High thrust-to-weight ratio early on is very desirable, significantly reducing gravitational losses, thanks to increasing the speed a lot early on: with higher initial vertical speed everything happens sooner: gravitational turn, orbital insertion - and that means way less gravitational losses. But that also means reaching MaxQ sooner - and in denser atmosphere, meaning it's "harder". In this case reduction of thrust through disposing of extra engines may be a viable option.

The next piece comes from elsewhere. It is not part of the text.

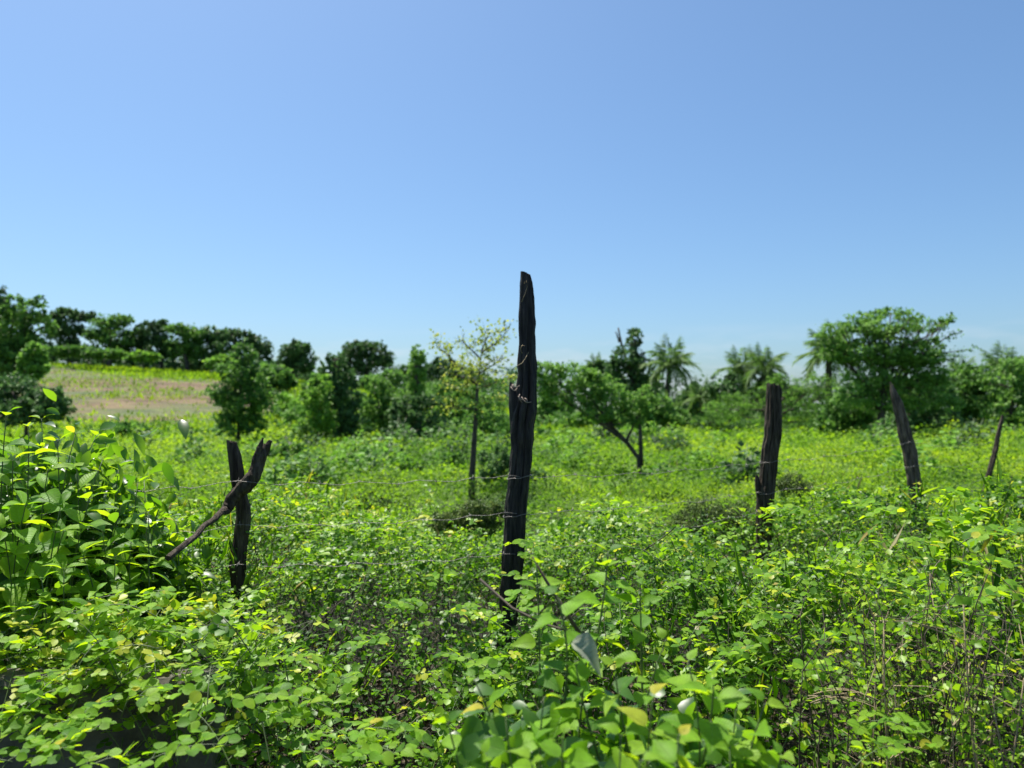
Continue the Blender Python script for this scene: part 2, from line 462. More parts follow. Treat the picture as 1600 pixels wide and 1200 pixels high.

The problem with extra engines on 2nd stage is that it's usually light enough to be propelled by a single engine. In case it is not so, dropping the extra engines might be desirable to reduce TWR at the end of the burn (to protect the payload and rocket structure) - at no efficiency loss; throttled engine losses a significant fraction of specific impulse: less combustion products; lower chamber pressure; lower exhaust speed. Disposing of engines will not reduce efficiency, but will reduce thrust - and get rid of mass that is no longer needed at the reduced thrust. The practicality of that is questionable though: vacuum-optimized nozzles are big, and matter to engine efficiency - and often there's simply no room to squeeze more than one into the diameter of an upper stage. And you're still carrying the empty tank mass, no longer needed. Implementing these disposable engines as boosters with own (smaller) fuel tanks might be more practical.